Mexico's military and security forces killed hundreds of citizens during the country's "dirty war" during the 1960s to the 1980s, a Mexican report released online by the US National Security Archive says.
The non-governmental archive said it posted the document because all Mexicans have a right to know about the extent of state responsibility for killings, disappearances, torture, illegal detention and harassment.
The exact period covered is 1964 to 1982.
President Vicente Fox set up an office in 2002 to probe human-rights violations under three earlier administrations, and the office's research team submitted its report to a special prosecutor on Dec. 15.
But the report has not been published officially in Mexico, although extracts have appeared in the media there, the archive said.
Kate Doyle, director of the archive's Mexico Project, noted that the report was "circulating among a handful of prominent people" but that those most affected by the violence could still not read it.
Doyle said this "is a state of affairs reminiscent of Mexico's past, when citizens were routinely shut out of civic participation by a government determined to keep them in the dark."
"Information was power, and the right to information did not exist for ordinary Mexican men and women," she said.
"The National Security Archive's commitment to openness has prompted us to make this draft report available to the public in Mexico and across the world."
The archive noted that crimes reported in the draft report were committed "during the administrations of Presidents Diaz Ordaz (1964-1970), Echeverria (1970-1976) and Lopez Portillo (1976-1982).
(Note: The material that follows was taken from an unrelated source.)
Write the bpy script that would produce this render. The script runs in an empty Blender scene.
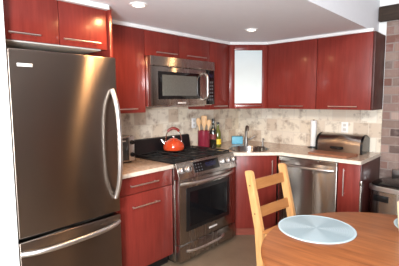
import bpy, bmesh, math, random
from mathutils import Vector, Matrix
random.seed(7)
PI = math.pi
S = bpy.context.scene
COL = S.collection

# ------------------------------------------------------------------ camera
def set_camera():
    cd = bpy.data.cameras.new('camera'); co = bpy.data.objects.new('camera', cd); COL.objects.link(co)
    yaw, pitch, roll, f = 0.7435, -0.1021, -0.0071, 339.25
    fw = Vector((-math.sin(yaw)*math.cos(pitch), math.cos(yaw)*math.cos(pitch), math.sin(pitch)))
    r = Vector((math.cos(yaw), math.sin(yaw), 0)); u = r.cross(fw)
    r2 = math.cos(roll)*r + math.sin(roll)*u; u2 = -math.sin(roll)*r + math.cos(roll)*u
    M = Matrix((r2, u2, -fw)).transposed().to_4x4()
    M.translation = Vector((2.7648, -3.8009, 1.4846))
    co.matrix_world = M
    cd.sensor_fit = 'HORIZONTAL'; cd.sensor_width = 36.0; cd.lens = 36.0*f/399.0
    cd.clip_start = 0.02; cd.clip_end = 60
    S.camera = co
set_camera()

# ------------------------------------------------------------------ world, lights, exposure
W = bpy.data.worlds.new('world'); S.world = W; W.use_nodes = True
W.node_tree.nodes['Background'].inputs[0].default_value = (0.75, 0.82, 1.0, 1)
W.node_tree.nodes['Background'].inputs[1].default_value = 0.3
S.view_settings.view_transform = 'Standard'; S.view_settings.look = 'None'
S.view_settings.gamma = 1; S.view_settings.exposure = 0.35; S.view_settings.use_curve_mapping = False

def area_light(name, loc, target, sx, sy, power, color):
    l = bpy.data.lights.new(name, 'AREA'); l.shape = 'RECTANGLE'; l.size = sx; l.size_y = sy
    l.energy = power; l.color = color
    o = bpy.data.objects.new(name, l); COL.objects.link(o); o.location = loc
    o.rotation_euler = (Vector(target)-Vector(loc)).to_track_quat('-Z', 'Y').to_euler()
    return o
def spot_light(name, loc, target, power, color, angle=2.2, blend=0.6, size=0.05):
    l = bpy.data.lights.new(name, 'SPOT'); l.energy = power; l.color = color
    l.spot_size = angle; l.spot_blend = blend; l.shadow_soft_size = size
    o = bpy.data.objects.new(name, l); COL.objects.link(o); o.location = loc
    o.rotation_euler = (Vector(target)-Vector(loc)).to_track_quat('-Z', 'Y').to_euler()
    return o
WARM = (1.0, 0.56, 0.24)
area_light('ceiling_lamp_light', (2.9, -4.55, 2.62), (1.0, -1.2, 0.9), 0.40, 0.40, 66, (1.0, 0.97, 0.93))
area_light('window_daylight', (4.55, -5.0, 1.6), (1.5, -2.4, 1.0), 1.5, 1.3, 80, (0.88, 0.94, 1.0))
area_light('ceiling_fill_light', (2.75, -4.6, 1.35), (1.25, -2.3, 2.12), 0.5, 0.5, 95, (0.93, 0.97, 1.0))  # added fill aimed upwards to brighten the low ceiling, no lamp stands here
CEIL = 2.12
DOWNLIGHTS = [(0.86, -2.33), (0.93, -1.08)]
for (x, y, w) in [(0.86, -2.33, 14), (0.93, -1.08, 3), (1.22, -2.24, 14)]:  # third spot is added without a fixture, for the warm streak on the refrigerator
    spot_light('downlight_or_added_spot', (x, y, CEIL-0.03), (x, y, 0), w, WARM, 2.95, 0.35, 0.035)

# ------------------------------------------------------------------ materials
def new_mat(name):
    m = bpy.data.materials.new(name); m.use_nodes = True
    return m, m.node_tree.nodes, m.node_tree.links, m.node_tree.nodes['Principled BSDF']
def plain(name, col, rough=0.5, metal=0.0, coat=0.0, bump=0.0, bscale=60, var=0.06, trans=0.0, emit=None, estr=0):
    m, n, l, b = new_mat(name)
    b.inputs['Roughness'].default_value = rough; b.inputs['Metallic'].default_value = metal
    b.inputs['Coat Weight'].default_value = coat; b.inputs['Coat Roughness'].default_value = 0.1
    b.inputs['Transmission Weight'].default_value = trans
    tc = n.new('ShaderNodeTexCoord'); no = n.new('ShaderNodeTexNoise'); no.inputs['Scale'].default_value = bscale
    no.inputs['Detail'].default_value = 4
    l.new(tc.outputs['Object'], no.inputs['Vector'])
    cr = n.new('ShaderNodeValToRGB')
    cr.color_ramp.elements[0].position = 0.3; cr.color_ramp.elements[1].position = 0.7
    cr.color_ramp.elements[0].color = tuple(c*(1-var) for c in col)+(1,)
    cr.color_ramp.elements[1].color = tuple(min(1, c*(1+var)) for c in col)+(1,)
    l.new(no.outputs['Fac'], cr.inputs['Fac']); l.new(cr.outputs['Color'], b.inputs['Base Color'])
    if bump:
        bp = n.new('ShaderNodeBump'); bp.inputs['Strength'].default_value = bump; bp.inputs['Distance'].default_value = 0.01
        l.new(no.outputs['Fac'], bp.inputs['Height']); l.new(bp.outputs['Normal'], b.inputs['Normal'])
    if emit:
        b.inputs['Emission Color'].default_value = emit+(1,); b.inputs['Emission Strength'].default_value = estr
    return m
def wood(name, c1, c2, stretch=(14, 14, 1.2), scale=3.0, rough=0.3, coat=0.3, knots=None, spread=(0.3, 0.72), spec=0.5):
    m, n, l, b = new_mat(name); b.inputs['Specular IOR Level'].default_value = spec
    b.inputs['Roughness'].default_value = rough; b.inputs['Coat Weight'].default_value = coat
    b.inputs['Coat Roughness'].default_value = 0.16
    tc = n.new('ShaderNodeTexCoord'); mp = n.new('ShaderNodeMapping'); mp.inputs['Scale'].default_value = stretch
    l.new(tc.outputs['Object'], mp.inputs['Vector'])
    no = n.new('ShaderNodeTexNoise'); no.inputs['Scale'].default_value = scale; no.inputs['Detail'].default_value = 7
    no.inputs['Roughness'].default_value = 0.62; no.inputs['Distortion'].default_value = 0.4
    l.new(mp.outputs['Vector'], no.inputs['Vector'])
    cr = n.new('ShaderNodeValToRGB')
    cr.color_ramp.elements[0].position = spread[0]; cr.color_ramp.elements[1].position = spread[1]
    cr.color_ramp.elements[0].color = c1+(1,); cr.color_ramp.elements[1].color = c2+(1,)
    l.new(no.outputs['Fac'], cr.inputs['Fac'])
    out = cr.outputs['Color']
    if knots:
        vo = n.new('ShaderNodeTexVoronoi'); vo.inputs['Scale'].default_value = 3.2
        mp2 = n.new('ShaderNodeMapping'); mp2.inputs['Scale'].default_value = knots[1]
        l.new(tc.outputs['Object'], mp2.inputs['Vector']); l.new(mp2.outputs['Vector'], vo.inputs['Vector'])
        r2 = n.new('ShaderNodeValToRGB'); r2.color_ramp.elements[0].position = 0.04; r2.color_ramp.elements[1].position = 0.13
        r2.color_ramp.elements[0].color = (1, 1, 1, 1); r2.color_ramp.elements[1].color = (0, 0, 0, 1)
        l.new(vo.outputs['Distance'], r2.inputs['Fac'])
        mx = n.new('ShaderNodeMixRGB'); mx.inputs[2].default_value = knots[0]+(1,)
        l.new(r2.outputs['Color'], mx.inputs[0]); l.new(out, mx.inputs[1]); out = mx.outputs['Color']
    l.new(out, b.inputs['Base Color'])
    return m
def steel(name, col=(0.55, 0.53, 0.50), rough=0.27, aniso=0.75, stretch=(5, 5, 0.12), arot=0.25):
    m, n, l, b = new_mat(name)
    b.inputs['Metallic'].default_value = 1.0; b.inputs['Base Color'].default_value = col+(1,)
    b.inputs['Anisotropic'].default_value = aniso; b.inputs['Anisotropic Rotation'].default_value = arot
    tg = n.new('ShaderNodeTangent'); tg.direction_type = 'RADIAL'; tg.axis = 'Z'
    l.new(tg.outputs['Tangent'], b.inputs['Tangent'])
    tc = n.new('ShaderNodeTexCoord'); mp = n.new('ShaderNodeMapping'); mp.inputs['Scale'].default_value = stretch
    l.new(tc.outputs['Object'], mp.inputs['Vector'])
    no = n.new('ShaderNodeTexNoise'); no.inputs['Scale'].default_value = 3; no.inputs['Detail'].default_value = 1
    l.new(mp.outputs['Vector'], no.inputs['Vector'])
    mr = n.new('ShaderNodeMapRange'); mr.inputs['To Min'].default_value = rough*0.93; mr.inputs['To Max'].default_value = rough*1.07
    l.new(no.outputs['Fac'], mr.inputs['Value']); l.new(mr.outputs['Result'], b.inputs['Roughness'])
    return m
def brick_mat(name, axis, bw, bh, cols, mortar, msize, rough=0.8, offset=0.5, bump=0.4, patch=None, patch_scale=9, smooth=0.1, pfac=0.72):
    """courses of blocks on a vertical wall; axis = horizontal world axis of the wall"""
    m, n, l, b = new_mat(name); b.inputs['Roughness'].default_value = rough
    ge = n.new('ShaderNodeNewGeometry'); sp = n.new('ShaderNodeSeparateXYZ'); cb = n.new('ShaderNodeCombineXYZ')
    l.new(ge.outputs['Position'], sp.inputs[0]); l.new(sp.outputs[axis], cb.inputs[0]); l.new(sp.outputs[2], cb.inputs[1])
    wob = n.new('ShaderNodeTexNoise'); wob.inputs['Scale'].default_value = 7
    l.new(ge.outputs['Position'], wob.inputs['Vector'])
    ad = n.new('ShaderNodeMixRGB'); ad.blend_type = 'ADD'; ad.inputs[0].default_value = 0.012
    l.new(cb.outputs[0], ad.inputs[1]); l.new(wob.outputs['Color'], ad.inputs[2])
    br = n.new('ShaderNodeTexBrick'); br.inputs['Scale'].default_value = 1.0
    br.inputs['Brick Width'].default_value = bw; br.inputs['Row Height'].default_value = bh
    br.inputs['Mortar Size'].default_value = msize; br.inputs['Mortar Smooth'].default_value = smooth
    br.inputs['Color1'].default_value = (0, 0, 0, 1); br.inputs['Color2'].default_value = (1, 1, 1, 1)
    br.inputs['Mortar'].default_value = (0.5, 0.5, 0.5, 1); br.offset = offset
    l.new(ad.outputs[0], br.inputs['Vector'])
    cr = n.new('ShaderNodeValToRGB'); el = cr.color_ramp.elements
    while len(el) < len(cols): el.new(0.5)
    for i, c in enumerate(cols):
        el[i].position = i/(len(cols)-1); el[i].color = c+(1,)
    l.new(br.outputs['Color'], cr.inputs['Fac'])
    out = cr.outputs['Color']
    if patch:
        no = n.new('ShaderNodeTexNoise'); no.inputs['Scale'].default_value = patch_scale; no.inputs['Detail'].default_value = 6
        no.inputs['Roughness'].default_value = 0.65
        l.new(ge.outputs['Position'], no.inputs['Vector'])
        r2 = n.new('ShaderNodeValToRGB'); r2.color_ramp.elements[0].position = 0.50; r2.color_ramp.elements[1].position = 0.68
        l.new(no.outputs['Fac'], r2.inputs['Fac'])
        mu = n.new('ShaderNodeMath'); mu.operation = 'MULTIPLY'; mu.inputs[1].default_value = pfac
        l.new(r2.outputs['Color'], mu.inputs[0])
        mx = n.new('ShaderNodeMixRGB'); mx.inputs[2].default_value = patch+(1,)
        l.new(mu.outputs[0], mx.inputs[0]); l.new(out, mx.inputs[1]); out = mx.outputs['Color']
    mm = n.new('ShaderNodeMixRGB'); mm.inputs[2].default_value = mortar+(1,)
    l.new(br.outputs['Fac'], mm.inputs[0]); l.new(out, mm.inputs[1])
    l.new(mm.outputs[0], b.inputs['Base Color'])
    iv = n.new('ShaderNodeMath'); iv.operation = 'SUBTRACT'; iv.inputs[0].default_value = 1.0
    l.new(br.outputs['Fac'], iv.inputs[1])
    bp = n.new('ShaderNodeBump'); bp.inputs['Strength'].default_value = bump; bp.inputs['Distance'].default_value = 0.006
    l.new(iv.outputs[0], bp.inputs['Height']); l.new(bp.outputs['Normal'], b.inputs['Normal'])
    return m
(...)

"In those years, hundreds of Mexican citizens -- innumerable innocent civilians as well as armed militants -- were murdered or `disappeared' [abducted and presumed killed] by military and security forces," Doyle said.
"Thousands more were tortured, or illegally detained, or subjected to government harassment and surveillance," she said.
The archive is an independent non-governmental research institute and library located at The George Washington University in Washington.
Mexico's political violence has been far less documented than other broad government repression programs in Latin America, such as in Argentina and Chile while they were under military rule.
The report is also based partly on declassified documents from the Mexican military and for the first time provides names of military officers and units involved in the repression of areas where the government suspected rebels were hiding out.